Primal feasiblity: The constraints of the primal problem are satisfied, i.e., $h_j(\mathbf{x}) = 0, \forall j,$ and $l_i(\mathbf{x}) \leq 0, \forall i$.
Dual feasiblity: The constraints of the dual problem are satisfied, i.e., $\alpha_i \geq 0, \forall i$.
Complimentary Slackness: $\sum_i \alpha_j l_i(\mathbf{x}) = 0$. This ensures that either the inequality constraints in the primal are satisfied by equality, i.e., are tight, and $\alpha_i$ is unbounded, or $\alpha_i = 0$, and the constraint has a lot more slack in satisfiability.

The KKT conditions provide the necessary conditions for local optimality for a constrained optimization problem with inequality constraints. These conditions were developed as a generalization to the Lagrange Multipliers technique that account for both equality and inequality constraints. The Lagrange multipliers technique developed in the previous section is a technique only applicable to equality constraints.

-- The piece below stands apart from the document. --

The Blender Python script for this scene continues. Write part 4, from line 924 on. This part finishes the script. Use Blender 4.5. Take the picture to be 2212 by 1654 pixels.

We can compute the solution of the primal and the dual at each iteration of the optimization problem, and also compute the optimality gap: $\frac{p^k-d^k}{d^k}$, where $p^k$ and $d^k$ are the values of the primal and dual problems in iteration $k$ of the optimization. Here the solution of the minimization primal problem provides the upper bound of the function value and the solution of the dual provides the lower bound of the function value, which converge towards each other asymptotically over optimization iterations. The optimality gap provides a range within which the optimal constrained solution lies and gives us an upper and lower bound over our solution quality.

Key Takeaways

Constrained optimization is an important and computationally challenging problem needed for robot and machine learning.
Given a constrained optimization problem, a Lagrangian can be formulated where the constraints are used as additive factors to the optimization function. The stationary points of the Lagrangian are candidates for the optimal solution of the optimization problem.
The Lagrange multipliers technique allows us to use gradient descent to solve a constrained optimization problem, which allows for a computationally feasible way to solve these problems by avoiding matrix inversions. These solution methods take a different form to solve approximately for non-convex problems which are generally faster.
Karush–Kuhn–Tucker (KKT) conditions provide the necessary conditions for local optimality for a constrained optimization problem with inequality constraints. These conditions were developed as a generalization to the Lagrange Multipliers technique.